İnsanların şüpheli davranışları gitgide göze batmaya başlarken Ray, kızının sağlığı için her şeyi göze almıştır. Hasta kabul biriminde kendilerine yöneltilen soruların bile absürt olması sonucu iyiden iyiye kuşkulanan Ray kızı ve karısını tomografi çekilmesi üzerine yalnız bırakır. O dakikalardan sonra koca hastanede kızı ve karısını kaybeden Ray, kendisine kurulan bir tuzak olduğunu ve hastanenin insanların organlarını hedef alan bir yer olduğunu düşünmeye başlar.
![[Resim: 167-17052022037.jpeg]](https://www.dedirten.com/gorsel/167-17052022037.jpeg)
Film, size gerçeği gözünüzün önüne koyarken aynı zamanda gerçek olmayanı da gösteriyor. Bütün bunlar bir aradayken yine de "acaba olabilir mi" diyerek yaklaşıyor, giderek Ray'in kafasına girmeye başlıyoruz. Temkinli davranışlarıyla kendisine inanan kimsenin olmadığını bir tarafa bırakırsak, hastane çalışanlarının bizi nasıl saniye saniye gerdiğini filmin ilk yarısında fazlasıyla hissediyoruz. Özellikle ilk elli dakika gerilimin hat safhasında yaşandığı filmde, son yarısına nazaran daha çok düşünmeye ve ayrıntıları fark etmeye başlıyoruz.
Giderek beliren kurgunun gidişatını az çok kestirmemize rağmen hâlâ bir başka olasılığa kaymamız filmi çok iyi bir yere taşıyor. Dolayısıyla film boyunca nerede durursanız durun iki taraf da (gerçek-hayal) sizi çok sürpriz sonla beklemeyecek, fakat eşsiz bir gerilim yaşatacak.
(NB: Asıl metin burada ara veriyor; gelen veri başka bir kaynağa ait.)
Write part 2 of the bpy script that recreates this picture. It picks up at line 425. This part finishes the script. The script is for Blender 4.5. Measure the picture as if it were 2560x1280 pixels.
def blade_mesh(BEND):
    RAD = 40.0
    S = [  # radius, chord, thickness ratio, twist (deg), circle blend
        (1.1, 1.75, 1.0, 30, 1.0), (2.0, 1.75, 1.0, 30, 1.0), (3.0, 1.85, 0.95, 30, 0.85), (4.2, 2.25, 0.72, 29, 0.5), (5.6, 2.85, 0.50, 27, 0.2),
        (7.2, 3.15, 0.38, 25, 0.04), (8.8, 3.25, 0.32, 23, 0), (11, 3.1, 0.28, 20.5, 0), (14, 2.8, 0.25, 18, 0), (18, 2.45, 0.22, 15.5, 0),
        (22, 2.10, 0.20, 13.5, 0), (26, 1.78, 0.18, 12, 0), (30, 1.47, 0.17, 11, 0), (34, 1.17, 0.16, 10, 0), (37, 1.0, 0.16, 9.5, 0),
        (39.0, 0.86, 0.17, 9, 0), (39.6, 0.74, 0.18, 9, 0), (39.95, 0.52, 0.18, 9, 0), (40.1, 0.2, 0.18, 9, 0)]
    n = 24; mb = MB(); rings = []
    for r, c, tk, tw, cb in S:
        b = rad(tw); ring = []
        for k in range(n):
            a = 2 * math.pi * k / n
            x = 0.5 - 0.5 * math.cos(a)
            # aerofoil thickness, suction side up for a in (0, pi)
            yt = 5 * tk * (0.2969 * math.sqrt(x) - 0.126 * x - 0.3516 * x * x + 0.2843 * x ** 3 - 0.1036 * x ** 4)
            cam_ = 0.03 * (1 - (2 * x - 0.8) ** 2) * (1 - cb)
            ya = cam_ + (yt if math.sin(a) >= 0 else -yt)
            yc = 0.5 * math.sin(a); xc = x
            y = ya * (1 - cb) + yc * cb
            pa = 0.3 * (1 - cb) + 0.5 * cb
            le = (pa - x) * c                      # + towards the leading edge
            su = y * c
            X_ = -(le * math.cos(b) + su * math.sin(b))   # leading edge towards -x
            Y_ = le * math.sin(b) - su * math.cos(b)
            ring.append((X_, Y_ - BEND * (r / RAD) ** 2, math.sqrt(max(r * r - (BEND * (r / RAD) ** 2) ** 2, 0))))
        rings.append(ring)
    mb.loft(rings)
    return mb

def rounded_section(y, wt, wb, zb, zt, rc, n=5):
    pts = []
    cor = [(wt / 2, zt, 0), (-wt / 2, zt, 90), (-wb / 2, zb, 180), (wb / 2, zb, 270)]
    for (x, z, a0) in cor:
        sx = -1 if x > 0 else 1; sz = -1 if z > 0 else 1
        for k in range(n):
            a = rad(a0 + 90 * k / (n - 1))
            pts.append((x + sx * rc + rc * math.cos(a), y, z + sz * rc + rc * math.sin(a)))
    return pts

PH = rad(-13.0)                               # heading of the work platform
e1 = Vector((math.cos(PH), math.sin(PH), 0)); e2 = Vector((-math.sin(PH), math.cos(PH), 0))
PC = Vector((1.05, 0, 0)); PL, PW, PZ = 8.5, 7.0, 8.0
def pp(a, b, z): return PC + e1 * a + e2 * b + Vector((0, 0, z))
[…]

Bana sorarsanız Ray'in kafasında yaşananları daha filmin başında farketmiş, istemsizce izlemeye merak salmıştım. Hâliyle artarak güzelleşen gerilim sahneleriyle şekillenen senaryo sonucunda filmi tek seferde yuttum. Ayrıca belirtmek istediğimse son sahnede Ray'in kafasında gerçekleşen bu olayları açığa çıkarmalarını pek istemezdim doğrusu. Çünkü açık uçlu bırakılmış bir son olsaydı filmin bambaşka bir durumun getirisi olurdu. Onun haricinde şu günlerde mis gibi gidecek film.
Oyunculukların iyi, kurgunun sağlam olduğu filmde Netflix gerçekten başarmış demeniz muhtemel. Farklı bir bakış açısıyla ele alınmış bu gerilim filmi türünü seviyorsanız beklentilerinizi karşılayacağına adım gibi eminim.